Honey
Robyn
La dernière fois que Robyn s'est épanchée sur la longueur d'un album, c'était avec Body Talk, il y a huit ans. Huit années au cours desquelles, au lieu de céder aux appels du pied des fans et d'une industrie qui devait voir en elle une sacrée vache à traire, la Suédoise a très intelligemment joué avec ceux-ci: loin d'avoir disparu de la circulation, Robyn a même enchaîné les projets et les collaborations à un rythme assez frénétique pour quelqu'un que l'on dit discret - on l'a croisée en compagnie de Todd Rundgren, Royksopp, Mr. Tophat, Neneh Cherry ou encore Metronomy. En même temps, faut-il rappeler que Body Talk s'ouvrait sur un titre intitulé "Don't Fucking Tell Me What To Do", qui a vraiment pris avec le temps des airs de mission statement pour celle qui est devenue l'une des figures les plus emblématiques et vénérées de la pop music.
Un statut qu'elle ne risque d'ailleurs pas de perdre avec la sortie de Honey, le huitième album d'une carrière pour rappel entamée sur une collaboration avec Max Martin, son compatriote qui allait marquer la culture populaire de son empreinte à tout jamais. Une rencontre finalement très symbolique, les deux Suédois incarnant aujourd'hui deux facettes d'une pop qui ont tout l'espace nécessaire pour cohabiter, mais qui ne défendent pas vraiment les mêmes valeurs, avec d'un côté un Max Martin qui a 'industrialisé' sa recette pour créer de toutes pièces les carrières de Britney Spears ou Katy Perry, et de l'autre une Robyn qui a toujours mis un point d'honneur à proposer quelque chose de très accessible certes, mais d'une finesse et d'une profondeur sans communes mesures.
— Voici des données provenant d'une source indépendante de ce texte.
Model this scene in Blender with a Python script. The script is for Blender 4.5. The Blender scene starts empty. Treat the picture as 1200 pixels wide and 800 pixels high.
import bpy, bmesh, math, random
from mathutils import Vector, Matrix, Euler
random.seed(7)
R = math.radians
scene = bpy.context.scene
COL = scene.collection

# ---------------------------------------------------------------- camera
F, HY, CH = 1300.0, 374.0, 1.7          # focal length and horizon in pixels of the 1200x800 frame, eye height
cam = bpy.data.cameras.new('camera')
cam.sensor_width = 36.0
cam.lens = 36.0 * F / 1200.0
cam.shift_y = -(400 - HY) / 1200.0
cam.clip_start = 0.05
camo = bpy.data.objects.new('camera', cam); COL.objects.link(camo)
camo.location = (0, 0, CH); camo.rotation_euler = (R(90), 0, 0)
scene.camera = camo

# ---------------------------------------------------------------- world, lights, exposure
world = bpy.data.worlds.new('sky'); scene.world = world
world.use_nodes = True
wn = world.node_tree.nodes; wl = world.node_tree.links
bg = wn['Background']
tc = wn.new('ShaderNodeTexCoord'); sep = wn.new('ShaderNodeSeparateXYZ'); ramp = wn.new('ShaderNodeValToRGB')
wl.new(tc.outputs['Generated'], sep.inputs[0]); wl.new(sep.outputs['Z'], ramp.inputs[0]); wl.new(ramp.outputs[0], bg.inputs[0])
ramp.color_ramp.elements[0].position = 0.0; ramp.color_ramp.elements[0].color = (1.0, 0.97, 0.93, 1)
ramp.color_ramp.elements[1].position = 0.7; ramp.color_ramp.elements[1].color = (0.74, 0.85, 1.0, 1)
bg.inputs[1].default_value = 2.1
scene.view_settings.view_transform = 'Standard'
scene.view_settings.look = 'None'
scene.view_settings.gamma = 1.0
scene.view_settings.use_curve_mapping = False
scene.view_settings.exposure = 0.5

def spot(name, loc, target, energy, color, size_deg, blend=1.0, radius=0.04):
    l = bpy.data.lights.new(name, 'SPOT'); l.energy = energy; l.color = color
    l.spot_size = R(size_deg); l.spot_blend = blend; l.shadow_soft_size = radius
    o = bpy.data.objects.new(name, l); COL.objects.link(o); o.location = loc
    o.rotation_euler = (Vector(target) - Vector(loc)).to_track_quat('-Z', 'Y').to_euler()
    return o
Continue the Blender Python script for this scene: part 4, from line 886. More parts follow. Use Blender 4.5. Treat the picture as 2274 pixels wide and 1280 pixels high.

Et pour le coup, jamais la Robyn de 2018 (et ses producteurs, principalement Klas Åhlund et Joseph Mount de Metronomy) ne semble avoir volé aussi haut, travaillé avec autant de fidélité à sa ligne de conduite. Pourtant, Robyn pose les bases de sa vision dès les premiers mots prononcés sur "Honey": "No, you’re not going to get what you need" l'entend-on dire. Forcément, l'envie de la voir pondre à l'infini des hymnes cathartiques façon "Dancing On My Own" ou "Hang With Me" est compréhensible, mais elle l'est autant que cette volonté qui l'anime de se réinventer, de repousser ses propres limites, et de produire un disque qui lui ressemble tout en renvoyant à ses chères études la concurrence.
Alors Honey sera un album de rupture, au sens propre comme au sens figuré. Car en plus de ne ressembler à rien d'autre de sa discographie, son ambiance générale et ses textes renvoient souvent à cet état si particulier dans lequel on peut se retrouver quand on se fait lourder, partagé entre la tristesse d'avoir vu se briser des liens qu'on croyait indestructibles, et la perspective d'enfin apercevoir une faible lueur au bout du tunnel. En gros, si tu t'es toujours demandé ce que ça voulait dire de "se sentir comme une bamba triste", et bien maintenant tu sais.
Alors oui, on pourrait essayer de vous raconter l'album à travers ses coups d'éclats (la progression mélodique de "Missing U", le clin d'oeil plein de malice au "French Kiss" de Lil Louis sur "Send To Robyn Immediately", l'hommage discret à Crystal Waters sur le refrain de "Between The Lines" ou l'impression tenace que "Ever Again" soit le meilleur titre de Metronomy depuis "The Bay") mais le fait est que Honey a pris le parti de ne pas fonctionner de la sorte, mais bien d'être vendu dans sa globalité. On peut imaginer que Robyn a toujours voulu fonctionner ainsi, mais jamais cette volonté n'a semblé aussi indestructible. Si ce disque est sa manière à elle de nous dire que les histoires d'amour finissent mal en général, il est aussi et surtout l'affirmation d'un talent fou, et d'un potentiel qu'on a eu bien tort de croire totalement concrétisé. Don't fucking tell her what to do, qu'on vous dit.